Harold Kushner mengatakan, “Manusia modern sedang memadamkan api suci, mereka sedang memperlebar ruang hati mereka untuk manusia, dan mempersempit ruang untuk Allah. Bukannya hidup manusia lebih baik tetapi lebih buruk.” BIS, inilah gambaran kita manusia yang hidup pada masa ini. Kita lebih mengejar kasih dan perhatian manusia daripada kasih setia Allah, padahal itu suatu yang fana. Inilah gambaran hidup manusia pada masa kini yang lebih mengejar harga diri, prestige, harta duniawi demi kebanggaan diri daripada mengejar karakter yang semakin serupa dengan Bapa kita. Kita sedang menginvestasikan waktu, pikiran, tenaga, harta untuk pemuasan keinginan kita sesaat, mengejar penghargaan serta penerimaan manusia. Tetapi sebenarnya kita malah kehilangan sesuatu yang sangat berharga yaitu kedamaian, sukacita, pengharapan dan kebahagiaan yang terus mengalir bagai sungai yang tidak berhenti mengalir. Kita kehilangan esensi hidup yang sesungguhnya, yaitu mengalami keintiman dengan Allah, mengalami kejutan-kejutan hidup dalam pengalaman bersama Allah yang tidak dapat diukur dengan logika dan nalar manusia. Kita kehilangan banyak suara hati Allah yang ingin Ia bisikkan untuk melembutkan dan memberi kedalaman hidup bagi kita. Kita kehilangan kesempatan mengalami hidup yang bermakna dan menjadi alat yang mulia di tangan Tuhan untuk menjadi saksi yang menggetarkan dunia dan generasi ini, dengan Cinta dan Kuasa-Nya yang memulihkan dan memperbaharui.

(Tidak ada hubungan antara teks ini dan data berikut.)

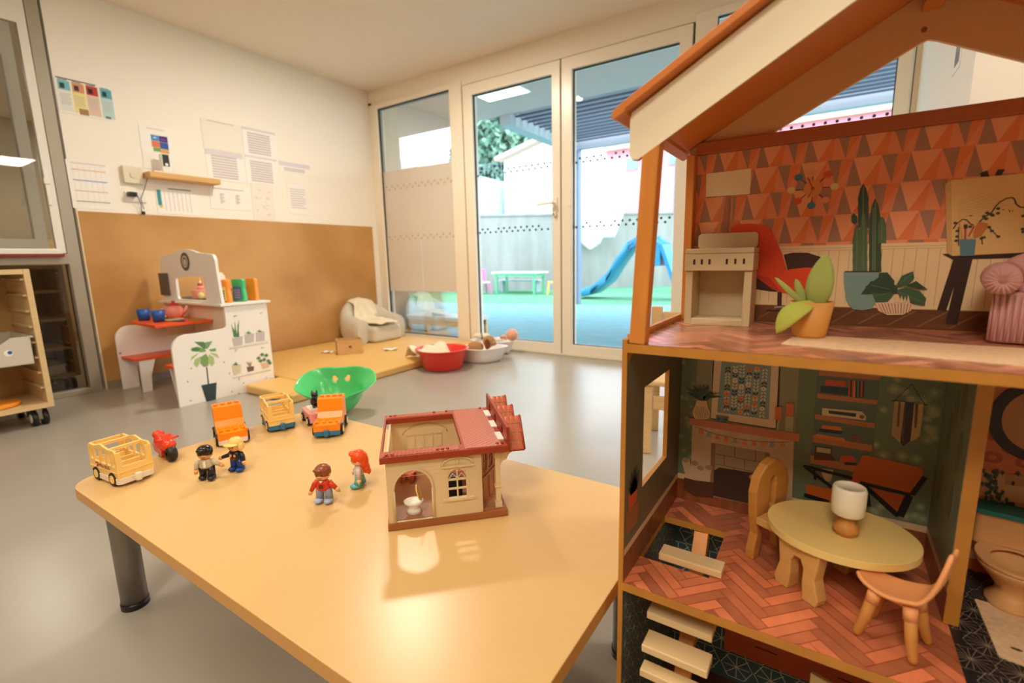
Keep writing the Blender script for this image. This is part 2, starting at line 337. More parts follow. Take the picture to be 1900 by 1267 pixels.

BIS, bagaimanakah relasi kita dengan Tuhan? Apakah kita yang sedang menjalani panggilan sebagai hamba Tuhan sudah dapat dikatakan seorang yang bergaul akrab dengan Allah? Apakah kita sedang menjalani hari-hari kita dengan keintiman relasi yang terus menakjubkan kita dalam pengalaman nyata akan anugerah-Nya tiap-tiap hari? Betapa ironinya BIS, bila kita yang seharusnya jadi contoh dan teladan orang-orang yang bergaul dengan Allah malah kita sedang jauh dari keintiman itu dan sedang intim pada sesuatu yang lain.

BIS,

o Mungkin saat ini Tuhan mengatakan pada kita, stop sms-anmu, stop habisin bonus sms mu, karena Aku punya kata-kata yang lebih menarik dan bermutu dari sms-anmu yang dangkal itu.

o Mungkin Tuhan mau berkata, stop nelpon pacarmu atau relasimu yang lain yang berjam-jam itu, Aku ingin bicara kepadamu anakku. Aku ingin bicara tentang apa yang paling penting dan bermakna dalam hidupmu. Bukan pembicaraan yang sekedar untuk memuaskan kesepian dan keinginanmu untuk diperhatikan dan dikasihi. Aku ingin berbicara dalam kedalaman makna hidup kepadamu.

o Mungkin Tuhan mau berkata, Stop jalan-jalanmu dari mal ke mal, dan refreshingmu yang berlebihan itu, karena Aku punya pemandangan yang menarik. Pemandangan yang melukiskan keindahan panorama dan keharuman Cinta-Ku.

o Mungkin Tuhan berkata, stop dulu bacaanmu, komik, novel, Koran dan buku-buku lainnya yang telah menyita waktumu. Stop anakku, Aku ingin kamu baca isi hati-Ku. Aku ingin kamu mengerti kehendak-Ku dan melakukan-Nya.

o Mungkin Tuhan mau berkata, Stop impianmu yang muluk-muluk itu, Stop kejar kariermu. Aku punya rancangan yang sempurna bagimu. Aku mau menunjukkan jalan hidup yang terbaik bagimu.

BIS, kesetiaan kita pada Allah terlihat sampai sejauh mana kesediaan kita untuk memprioritaskan Tuhan dalam segala aspek hidup kita. Tuhan ingin kita setia hidup bergaul, berjalan dan bersahabat dengan Allah setiap hari. Itulah yang Tuhan mau. Mari kita berhenti sejenak dari segala rutinitas kita dan berpaling kepada-Nya, diam dalam hadirat-Nya. Biarkan Tuhan menyentuh hati kita dengan kehangatan kasih-Nya.